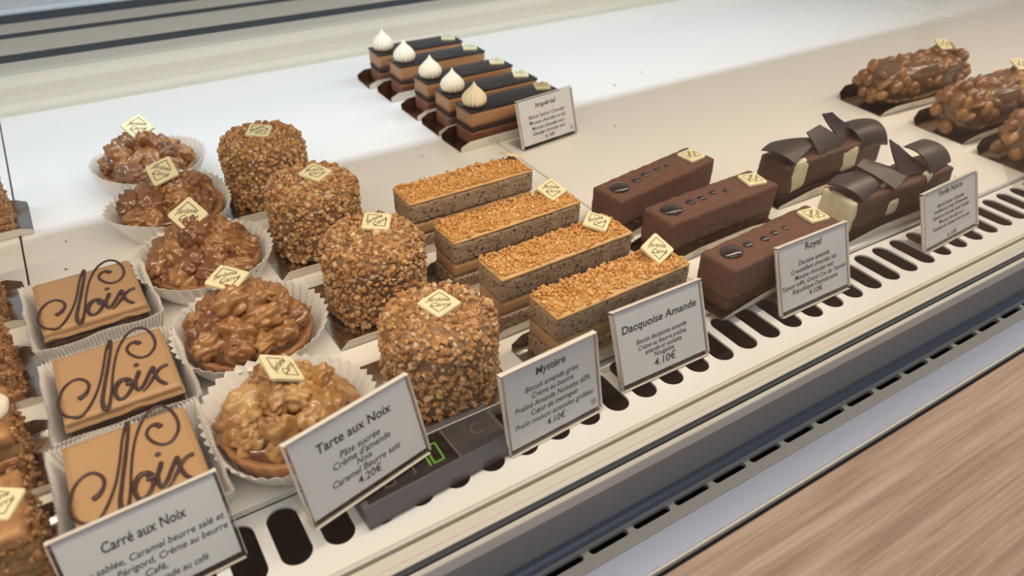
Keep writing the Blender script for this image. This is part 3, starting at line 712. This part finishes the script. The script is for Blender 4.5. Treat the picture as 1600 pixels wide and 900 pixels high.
# ------------------------------------------------------------------ flaky pastry bars at the left edge
m_puff = mat('puff_pastry', (190, 142, 92), .5, col2=(142, 96, 56), nscale=120, namt=.5, bump=.8, bscale=260, aniso=(1, 1, 5), coat=.15)
m_pcream = mat('coffee_cream', (182, 142, 98), .55, col2=(164, 122, 78), nscale=120, namt=.4, bump=.5, bscale=240)
m_topcr = mat('white_cream', (238, 230, 210), .45, sss=.2)
def puff(label, xr, y, seed, topping):
    t = thing('flaky_pastry_bar', label, 'pastry', (xr-.055, y, 0), 0, 'flaky cream filled bars at the left edge'); L, W_ = .055, .0225; rng = np.random.default_rng(seed)
    tray(t, -L, L+.013, W_+.003, m_silver, .009, 70, False)
    zz = .0012
    for k, (hh, m, am) in enumerate(((.009, m_puff, .0016), (.0085, m_pcream, .0011), (.008, m_puff, .0018), (.0085, m_pcream, .0011), (.009, m_puff, .0016))):
        ins = .001 if m is m_pcream else 0
        cake_block('pastry_layer' if m is m_puff else 'cream_layer', -L+ins, L-ins, -W_+ins, W_-ins, zz, zz+hh+.0012, m, t, am, 170, .003, seed+k, .0025); zz += hh
    pts = [(L+rng.uniform(-.001, .0016), rng.uniform(-W_, W_), rng.uniform(.003, .044)) for _ in range(140)]+[(rng.uniform(-L, L), -W_+rng.uniform(-.0012, .001), rng.uniform(.003, .044)) for _ in range(260)]
    bits('pastry_flakes', pts, None, rng.uniform(.0007, .0021, len(pts)), m_puff, t, seed)
    if topping:
        bm = bmesh.new(); bmesh.ops.create_icosphere(bm, subdivisions=4, radius=1)
        for v in bm.verts:
            p = v.co.copy(); v.co = Vector((L-.013+p.x*.015*(1+.1*noise.noise(p*2)), p.y*.0135, zz+.004+p.z*.0075))
        from_bm('cream_rosette', bm, m_topcr, t, True)
    else: plaque(t, (L-.010, 0, zz+.002), .3, (.1, .1), .0125)
puff('flaky pastry bar at the left edge, farthest back, topped with cream', -.0640, .7000, 71, True)
puff('flaky pastry bar at the left edge, second from the back', -.0780, .5640, 72, False)
puff('flaky pastry bar at the left edge, third from the back', -.0740, .4710, 73, True)
puff('flaky pastry bar at the left edge, second from the front', -.0740, .3910, 74, True)
puff('flaky pastry bar at the left edge beside the Carré aux Noix sign', -.0720, .3190, 75, False)

# ------------------------------------------------------------------ price signs
def sign(label, x, y, z, W_, ang, tilt, s, lines, flake=None, text=True, flip=False):
    t = thing('price_sign', label, 'sign', (x, y, z), math.radians(ang), 'clear acrylic price signs'); th = math.radians(tilt); sn, cs = math.sin(th), math.cos(th)
    yd = Vector((0, sn, cs)); nd = Vector((0, -cs, sn)); xd = Vector((1, 0, 0)); P = lambda u, v, d: xd*u+yd*v+nd*d
    def slab(name, u0, u1, v0, v1, d0, d1, m):
        v = [P(u, v_, d) for d in (d0, d1) for (u, v_) in ((u0, v0), (u1, v0), (u1, v1), (u0, v1))]
        return mk(name, v, [(0, 3, 2, 1), (4, 5, 6, 7), (0, 1, 5, 4), (1, 2, 6, 5), (2, 3, 7, 6), (3, 0, 4, 7)], m, t)
    T = .0011
    # rounded front sheet and back sheet
    def rsheet(name, d0, d1):
        r = .0025; o = []
        for cx, cy, a0 in ((W_-r, r, -90), (W_-r, s-r, 0), (r, s-r, 90), (r, r, 180)):
            for k in range(4):
                a = math.radians(a0+30*k); o.append((cx+r*math.cos(a), cy+r*math.sin(a)))
        n = len(o); v = [P(u, v_, d0) for u, v_ in o]+[P(u, v_, d1) for u, v_ in o]
        mk(name, v, [tuple(range(n))[::-1], tuple(range(n, 2*n))]+[(i, (i+1) % n, n+(i+1) % n, n+i) for i in range(n)], m_acr, t)
    rsheet('front_sheet', .0010, .0010+T); rsheet('back_sheet', -.0010-T, -.0010)
    # bright polished edge lines
    e = .00024
    for nm, u0, u1, v0, v1 in (('edge', 0, W_, s-e*2, s), ('edge', 0, e*1.6, .002, s-.002), ('edge', W_-e*1.6, W_, .002, s-.002)):
        slab('polished_edge', u0, u1, v0, v1, -.0021, .0021, m_acre)
    slab('polished_edge', .001, W_-.001, 0, e*1.5, -.0021, .0021, m_acre)
    mx = .0022
    pc = slab('paper_card', mx, W_-mx, .0042, s-.0016, -.0008, .0008, m_paper)
    # foot reaching back on the shelf
    ft = .026 if z < .005 else .018
    v = [(.0, .0, .0), (W_, .0, .0), (W_, ft, .0), (0, ft, .0), (.0, .0, .0013), (W_, .0, .0013), (W_, ft, .0013), (0, ft, .0013)]
    mk('foot', v, [(0, 3, 2, 1), (4, 5, 6, 7), (0, 1, 5, 4), (1, 2, 6, 5), (2, 3, 7, 6), (3, 0, 4, 7)], m_acr, t)
    for k, (txt, yf, wf, ef, *cx) in enumerate(lines):
        u = W_*(cx[0] if cx else .5); text_obj('title_text' if k == 0 else 'price_text' if '€' in txt else 'description_text', txt, m_ink, t, P(u, s*(1-yf), .00095), xd, yd, width=W_*wf, em=s*ef, bold=.014 if k == 0 else .006, shear=.14 if k == 0 or '€' in txt else .24, lift=.00002)
    if flake:
        c = P(W_*.915, s*.17, .00097); fv = []; ff = []
        for k in range(3):
            a = PI*k/3; d = xd*math.cos(a)+yd*math.sin(a); q = xd*-math.sin(a)+yd*math.cos(a); b = len(fv)
            fv += [c+d*.0017+q*.00014, c-d*.0017+q*.00014, c-d*.0017-q*.00014, c+d*.0017-q*.00014]; ff.append((b, b+1, b+2, b+3))
        n = 16; b = len(fv)
        for k in range(n):
            a = 2*PI*k/n; d = xd*math.cos(a)+yd*math.sin(a); fv += [c+d*.0022, c+d*.0019]
        ff += [(b+2*k, b+2*((k+1) % n), b+2*((k+1) % n)+1, b+2*k+1) for k in range(n)]
        mk('snowflake_mark', fv, ff, mat('blue_grey_ink', (96, 108, 132), .8), t)
    return t
D_ = .098
sign('Carré aux Noix price sign in clear acrylic', -.0657, .2674, -.006, .0785, 3, 24, .052,
     [('Carré aux Noix', .27, .50, .150), ('Pâte sablée, Caramel beurre salé et', .47, .90, .100), ('Noix du Périgord, Crème au beurre', .58, .90, .100), ('Café,', .69, .13, .100, .48), ('Glaçage amande au café', .80, .56, .100)])
sign('Tarte aux Noix price sign in clear acrylic', .0456, .2576, .0078, .0784, 12.2, 19, .053,
     [('Tarte aux Noix', .24, .60, .145), ('Pâte sucrée', .42, .33, .105), ('Crème d\'amande', .51, .47, .105), ('Noix', .595, .13, .10), ('Caramel Beurre salé', .69, .56, .105), ('4.20€', .80, .20, .125)])
sign('Mystère price sign in clear acrylic', .1662, .2561, -.006, .0722, 3.1, 13, .058,
     [('Mystère', .14, .31, .125), ('Biscuit amande grise', .30, .56, .092), ('Crème au beurre', .395, .44, .092), ('Praliné Amande Noisette 60%', .495, .80, .092), ('Cœur de meringue', .59, .49, .092), ('Pralin maison amandes grillées', .69, .84, .092), ('4.10€', .80, .20, .115)], True)
sign('Dacquoise Amande price sign in clear acrylic', .2600, .2650, -.006, .0777, -.5, 22, .057,
     [('Dacquoise Amande', .27, .84, .135), ('Biscuit dacquoise amande', .47, .57, .085), ('Crème au beurre praliné,', .555, .55, .085), ('amande et noisette', .63, .42, .085), ('Nougatine', .70, .23, .085), ('4.10€', .81, .25, .135)])
sign('Royal price sign in clear acrylic', .4143, .2653, -.006, .0787, -.3, 21, .056,
     [('Royal', .13, .24, .135), ('Dacoise amande', .33, .45, .092), ('Croustillant chocolat lait', .425, .66, .092), ('Mousse chocolat noir', .52, .57, .092), ('Tainori 64%, Grand Cru de Terroir', .615, .93, .092), ('République Dominicaine', .705, .66, .092), ('4.10€', .80, .20, .105)])
sign('Forêt Noire price sign in clear acrylic', .5920, .2635, -.006, .0850, 2.6, 22, .053,
     [('Forêt Noire', .12, .44, .13), ('Biscuit Sacher Chocolat', .31, .50, .085), ('Imbibée au sirop d\'Amarena', .40, .62, .085), ('Ganache chocolat lacté Vanille', .495, .68, .085), ('Mousse chocolat noir', .59, .46, .085), ('Émulsion & Copeaux de chocolat', .68, .70, .085), ('4.10€', .87, .19, .10)])
sign('Impérial price sign in clear acrylic', .3965, .5975, 0, .0765, 7.0, 17, .052,
     [('Impérial', .18, .37, .135), ('Biscuit Sacher Chocolat', .39, .66, .10), ('Mousse chocolat au lait', .505, .67, .10), ('Mousse chocolat noir', .62, .60, .10), ('Glaçage chocolat noir', .725, .60, .10), ('4.10€', .84, .19, .105)], True)
# a sign lying at the right edge: only its clear foot shows
t = thing('price_sign', 'clear acrylic sign holder lying on the slotted strip at the right edge', 'sign', (.7900, .2500, -.0058), math.radians(38), 'clear acrylic price signs')
mk('foot', [(0, 0, 0), (.075, 0, .004), (.075, .048, .012), (0, .048, .010), (0, 0, .0012), (.075, 0, .0052), (.075, .048, .0132), (0, .048, .0112)], [(0, 3, 2, 1), (4, 5, 6, 7), (0, 1, 5, 4), (1, 2, 6, 5), (2, 3, 7, 6), (3, 0, 4, 7)], m_acr, t)
mk('polished_edge', [(0, 0, .0012), (.075, 0, .0052), (.075, .0006, .0053), (0, .0006, .0013)], [(0, 1, 2, 3)], m_acre, t)

# ------------------------------------------------------------------ thermometer display
td = thing('thermometer_display', 'dark grey digital thermometer display lying on the slotted strip', 'thermometer', (.0735, .2520, -.0059), math.radians(3.8))
m_dev = mat('grey_plastic', (78, 76, 80), .45); m_dev2 = mat('dark_plastic', (50, 49, 52), .4); m_scr = mat('display_window', (20, 18, 16), .08, coat=.5)
DW, DD = .0975, .036
mk('housing', [(0, 0, 0), (DW, 0, 0), (DW, DD, 0), (0, DD, 0), (0, -.0005, .0065), (DW, -.0005, .0065), (DW, .0050, .0120), (0, .0050, .0120), (DW, DD, .0135), (0, DD, .0135)],
   [(0, 3, 2, 1), (0, 1, 5, 4), (4, 5, 6, 7), (7, 6, 8, 9), (3, 9, 8, 2), (1, 2, 8, 6, 5), (0, 4, 7, 9, 3)], m_dev, td)
zt = lambda y: .0120+(y-.005)*.0015/(DD-.005)
def on_top(name, u0, u1, y0, y1, lift, m): return mk(name, [(u0, y0, zt(y0)+lift), (u1, y0, zt(y0)+lift), (u1, y1, zt(y1)+lift), (u0, y1, zt(y1)+lift), (u0, y0, zt(y0)-.001), (u1, y0, zt(y0)-.001), (u1, y1, zt(y1)-.001), (u0, y1, zt(y1)-.001)], [(0, 1, 2, 3), (0, 4, 5, 1), (1, 5, 6, 2), (2, 6, 7, 3), (3, 7, 4, 0)], m, td)
on_top('display_window', .004, .0625, .0065, .030, .0004, m_scr)
on_top('unit_plate', .0645, .0955, .0065, .030, .0003, m_dev2)
text_obj('unit_mark', '°C', m_dev, td, (.0800, .0185, zt(.0185)+.0004), (1, 0, 0), (0, 1, 0), width=.011, em=.013, bold=0, shear=.1)
m_seg = mat('lit_segment', (84, 150, 40), .4, emit=.12); m_off = mat('unlit_segment', (74, 62, 48), .5)
def digit(u, segs, m):
    w_, h_, tk = .0075, .014, .0011; y0 = .010
    S = {'a': (0, w_, h_-tk, h_), 'd': (0, w_, 0, tk), 'g': (0, w_, h_/2-tk/2, h_/2+tk/2), 'f': (0, tk, h_/2, h_), 'b': (w_-tk, w_, h_/2, h_), 'e': (0, tk, 0, h_/2), 'c': (w_-tk, w_, 0, h_/2)}
    v = []; f = []
    for s_ in segs:
        a, b, c, d = S[s_]; k = len(v); v += [(u+a+.1*c, y0+c, zt(y0+c)+.0006), (u+b+.1*c, y0+c, zt(y0+c)+.0006), (u+b+.1*d, y0+d, zt(y0+d)+.0006), (u+a+.1*d, y0+d, zt(y0+d)+.0006)]; f.append((k, k+1, k+2, k+3))
    mk('display_digit', v, f, m, td)
digit(.016, 'abcdef', m_off); digit(.0285, 'bcg', m_off); digit(.0385, 'bc', m_seg); digit(.0475, 'abcdef', m_seg)

# a few loose crumbs on the shelf
rng = np.random.default_rng(5)
pts = [(.0150, .790, .0008), (.10, .66, .0008), (-.035, .60, .0006), (-.030, .645, .0006), (.300, .640, .0006), (.52, .60, .0006), (.60, .70, .0006), (.74, .33, .0006), (1.19, .70, .0012), (.020, .452, .0006), (.66, .72, .0006)]
cr = bits('crumbs', pts, None, rng.uniform(.0008, .0018, len(pts)), m_puff, None, 5)
cr['label'] = 'loose pastry crumbs scattered over the white shelf'; cr['category'] = 'crumbs'
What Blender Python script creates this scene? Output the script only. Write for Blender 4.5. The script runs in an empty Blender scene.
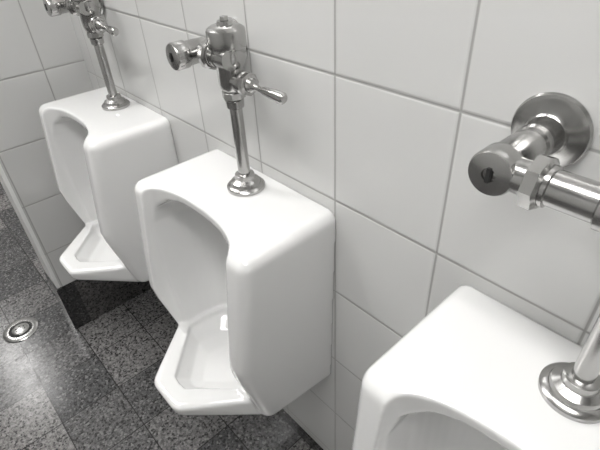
....
The problem
In the material above, tally every line with the string "only" in it, then give that number alone.

Solution
2